— Prompt —
Skip all pictures, then copy the lines from the start of the data through the line with "PI = math.pi", keeping both ends.

---

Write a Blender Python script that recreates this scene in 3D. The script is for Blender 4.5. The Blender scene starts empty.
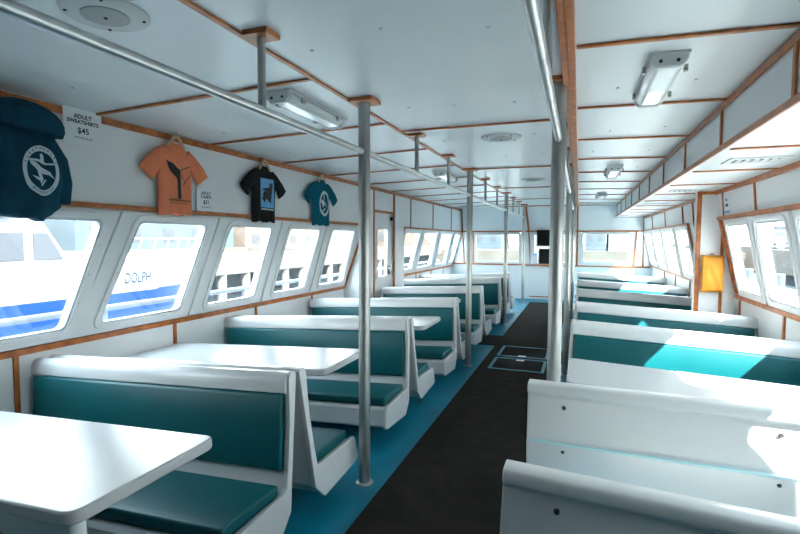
import bpy, bmesh, math, random
from mathutils import Vector, Matrix
random.seed(7)
S = bpy.context.scene
COL = S.collection
PI = math.pi

# ---------------------------------------------------------------- camera
cd = bpy.data.cameras.new('camera'); cam = bpy.data.objects.new('camera', cd); COL.objects.link(cam)
cd.sensor_width = 36.0; cd.lens = 483.63 / 800 * 36; cd.clip_start = 0.05; cd.clip_end = 600
r_ = Vector((0.93780941, 0.34713582, 0.00319927)); u_ = Vector((-0.022732, 0.05221071, 0.99837733)); f_ = Vector((-0.3464055, 0.93636038, -0.05685479))
M = Matrix((r_, u_, -f_)).transposed().to_4x4(); M.translation = Vector((0, 0, 1.55))
cam.matrix_world = M
S.camera = cam
cd.dof.use_dof = False

# ---------------------------------------------------------------- world, sun, exposure
W = bpy.data.worlds.new('world'); S.world = W; W.use_nodes = True
nt = W.node_tree; nt.nodes.clear()
wo = nt.nodes.new('ShaderNodeOutputWorld'); wb = nt.nodes.new('ShaderNodeBackground')
tc = nt.nodes.new('ShaderNodeTexCoord'); sx = nt.nodes.new('ShaderNodeSeparateXYZ'); cr = nt.nodes.new('ShaderNodeValToRGB')
nt.links.new(tc.outputs['Generated'], sx.inputs[0]); nt.links.new(sx.outputs['Z'], cr.inputs[0])
cr.color_ramp.elements[0].position = 0.0; cr.color_ramp.elements[0].color = (1.0, 0.99, 0.97, 1)
cr.color_ramp.elements[1].position = 0.6; cr.color_ramp.elements[1].color = (0.72, 0.86, 1.0, 1)
nt.links.new(cr.outputs[0], wb.inputs[0]); wb.inputs[1].default_value = 2.6
nt.links.new(wb.outputs[0], wo.inputs[0])
sl = bpy.data.lights.new('sun', 'SUN'); sun = bpy.data.objects.new('sun', sl); COL.objects.link(sun)
sl.energy = 11.0; sl.color = (1.0, 0.95, 0.88); sl.angle = math.radians(0.6)
SUN_TO = Vector((1.0, -0.66, 1.13))          # direction towards the sun
sun.rotation_euler = SUN_TO.to_track_quat('Z', 'Y').to_euler(); sun.location = (20, -12, 20)
vs = S.view_settings; vs.view_transform = 'Standard'; vs.look = 'None'; vs.gamma = 1.0; vs.use_curve_mapping = False
vs.exposure = 2.45

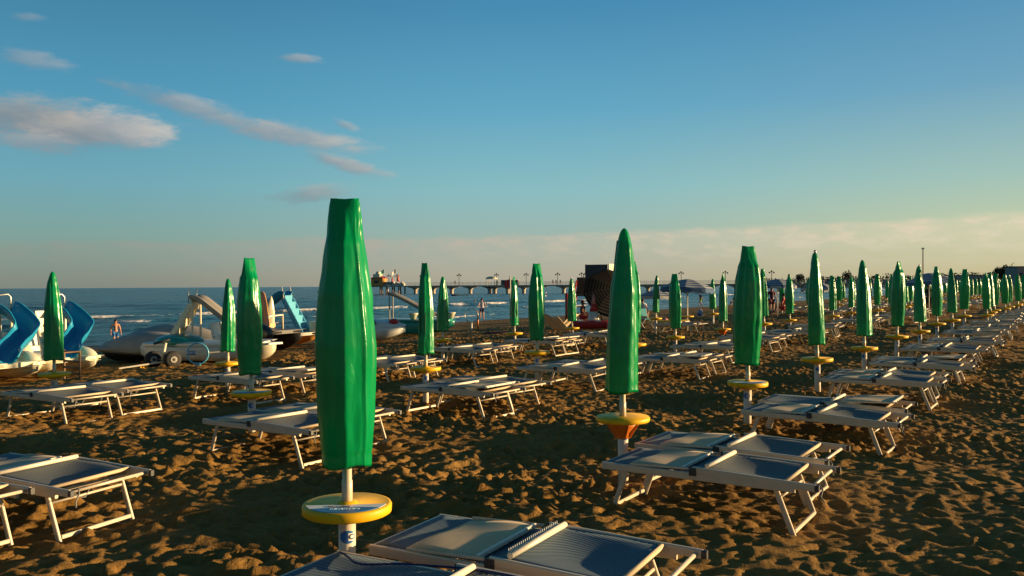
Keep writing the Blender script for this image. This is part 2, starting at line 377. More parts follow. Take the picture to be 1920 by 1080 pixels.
# ------------------------------------------------------------------ sand
def make_sand():
    rng = np.random.default_rng(3)
    T = 18.0; n = 900; cell = T / n
    fx = np.fft.fftfreq(n, cell)[:, None]; fy = np.fft.fftfreq(n, cell)[None, :]
    fr = np.sqrt(fx**2 + fy**2) + 1e-9
    def band(lo, hi, beta, seed):
        r = np.random.default_rng(seed).standard_normal((n, n))
        F = np.fft.fft2(r) * np.where((fr > lo) & (fr < hi), fr**(-beta), 0) * np.exp(-(fr / hi)**4)
        h = np.real(np.fft.ifft2(F)); return h / h.std()
    H = 0.030 * band(0.10, 0.45, 0.4, 21) + 0.014 * band(0.4, 1.8, 0.7, 1) + 0.0105 * band(2.6, 11, 0.9, 2)
    ridg = band(1.3, 7, 1.1, 5); H += 0.015 * (0.8 - np.abs(ridg)) - 0.010 * np.abs(band(3.0, 12, .9, 17))
    # footprints: trodden pits with pushed-up rims
    m = 22; yy, xx = np.mgrid[-m:m + 1, -m:m + 1] * cell
    for _ in range(2600):
        ci, cj = rng.integers(0, n, 2); th = rng.uniform(0, PI) if rng.random() < 0.4 else rng.normal(0.55, 0.5)
        a = rng.uniform(0.07, 0.16); b = rng.uniform(0.035, 0.08); dep = rng.uniform(0.012, 0.050)
        p = xx * math.cos(th) + yy * math.sin(th); q = -xx * math.sin(th) + yy * math.cos(th)
        r = np.sqrt((p / a)**2 + (q / b)**2)
        st = -dep * np.exp(-(r / 0.95)**4) + dep * 0.65 * np.exp(-((r - 1.35) / 0.33)**2) * (0.75 + 0.5 * np.sin(3 * np.arctan2(q, p) + rng.uniform(0, 6)))
        ii = (ci + np.arange(-m, m + 1)) % n; jj = (cj + np.arange(-m, m + 1)) % n
        H[np.ix_(ii, jj)] = H[np.ix_(ii, jj)] * (1 - 0.5 * np.exp(-r**4)) + st
    # small crumbs
    H += 0.0050 * band(5, 20, 0.5, 9) * (0.4 + 0.6 * (band(0.3, 1.5, 1, 11) > 0))
    low = band(0.08, 0.35, .3, 31); hi_ = H - 0.030 * band(0.10, 0.45, 0.4, 21); H = 0.030 * band(0.10, 0.45, 0.4, 21) + hi_ * np.clip(1.0 + .30 * low, .78, 1.45)
    H -= H.mean(); H *= 1.18
    def axis(lo, hi, c0, c1, d0, pw, far):
        a = [c0]
        while a[-1] < c1: a.append(a[-1] + d0)
        x = a[-1]; ref = max(abs(x), 4)
        while x < hi: x += min(far, d0 * max(1, abs(x) / ref)**pw); a.append(x)
        x = c0; ref = max(abs(x), 4); b = []
        while x > lo: x -= min(far, d0 * max(1, abs(x) / ref)**pw); b.append(x)
        return np.array(b[::-1] + a)
    XS = axis(-70, 900, -6, 7.5, 0.030, 1.45, 25); YS = axis(-6, 1300, 2.6, 14, 0.028, 1.55, 25)
    X, Y = np.meshgrid(XS, YS, indexing='ij')
    v = (X - P0.x) * N.x + (Y - P0.y) * N.y; u = (X - P0.x) * D.x + (Y - P0.y) * D.y
    Z = -np.maximum(0, v - 9.5) * (0.9 / 25.5)
    ca, sa = math.cos(0.33), math.sin(0.33)
    a = ((X * ca - Y * sa) / cell) % n; b = ((X * sa + Y * ca) / cell) % n
    i0 = np.floor(a).astype(int) % n; j0 = np.floor(b).astype(int) % n; fa = a - np.floor(a); fb = b - np.floor(b)
    i1 = (i0 + 1) % n; j1 = (j0 + 1) % n
    h = H[i0, j0] * (1 - fa) * (1 - fb) + H[i1, j0] * fa * (1 - fb) + H[i0, j1] * (1 - fa) * fb + H[i1, j1] * fa * fb
    amp = np.clip(1 - (v - 14) / 14, 0.12, 1) * (0.75 + 0.25 * np.sin(u * 0.21 + 1.3) * np.sin(v * 0.37)) * np.clip(1.25 - np.hypot(X, Y) / 260, 0.15, 1)
    Z = Z + h * amp + 0.025 * np.sin(u * 0.5 + 2) * np.sin(v * 0.8 + 1) * np.clip(1 - (v - 14) / 10, 0, 1)
    nx, ny = X.shape
    co = np.stack([X, Y, Z], -1).reshape(-1, 3).astype(np.float32)
    idx = np.arange(nx * ny, dtype=np.int32).reshape(nx, ny)
    q = np.stack([idx[:-1, :-1], idx[1:, :-1], idx[1:, 1:], idx[:-1, 1:]], -1).reshape(-1, 4)
    me = bpy.data.meshes.new('sand'); me.vertices.add(len(co)); me.vertices.foreach_set('co', co.ravel())
    me.loops.add(q.size); me.loops.foreach_set('vertex_index', q.ravel())
    me.polygons.add(len(q)); me.polygons.foreach_set('loop_start', np.arange(0, q.size, 4, dtype=np.int32))
    me.polygons.foreach_set('use_smooth', np.ones(len(q), bool)); me.update(calc_edges=True)
    print('sand verts', len(co))
    m = bpy.data.materials.new('beach_sand'); m.use_nodes = True; t = NT(m.node_tree); bs = m.node_tree.nodes['Principled BSDF']
    g = t.n('ShaderNodeNewGeometry'); pos = g.outputs['Position']
    n1 = t.noise(pos, 0.8, 5, 0.6); n2 = t.noise(pos, 18, 6, 0.65); n3 = t.noise(pos, 240, 3, 0.7)
    col = t.ramp(n1, [(0.3, (0.215, 0.112, 0.026)), (0.7, (0.335, 0.185, 0.048))])
    col = t.mix(t.m('MULTIPLY', t.ss(n2, 0.35, 0.75), 0.45), col, (0.17, 0.080, 0.018, 1))
    col = t.mix(t.m('MULTIPLY', t.ss(n3, 0.55, 0.8), 0.5), col, (0.12, 0.07, 0.03, 1))
    sp = t.n('ShaderNodeSeparateXYZ'); t.l(pos, sp.inputs[0])
    wet = t.m('SUBTRACT', 1.0, t.ss(sp.outputs[2], SEA + 0.02, SEA + 0.14))
    col = t.mix(t.m('MULTIPLY', wet, 0.6), col, (0.13, 0.075, 0.035, 1))
    t.l(col, bs.inputs['Base Color']); bs.inputs['Roughness'].default_value = 0.95; bs.inputs['Specular IOR Level'].default_value = 0.15
    b1 = t.n('ShaderNodeBump'); b1.inputs['Strength'].default_value = 0.85; b1.inputs['Distance'].default_value = 0.035; t.l(n2, b1.inputs['Height'])
    b2 = t.n('ShaderNodeBump'); b2.inputs['Strength'].default_value = 0.5; b2.inputs['Distance'].default_value = 0.003; t.l(n3, b2.inputs['Height']); t.l(b1.outputs[0], b2.inputs['Normal'])
    t.l(b2.outputs[0], bs.inputs['Normal'])
    me.materials.append(m)
    o = bpy.data.objects.new('sand', me); COL.objects.link(o); tag(o, kind='structure')
make_sand()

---

— Response —
Write a Blender Python script that recreates this scene in 3D. The script is for Blender 4.5. The Blender scene starts empty.
import bpy, bmesh, math, random
from mathutils import Vector, Matrix
random.seed(7)
S = bpy.context.scene
COL = S.collection
PI = math.pi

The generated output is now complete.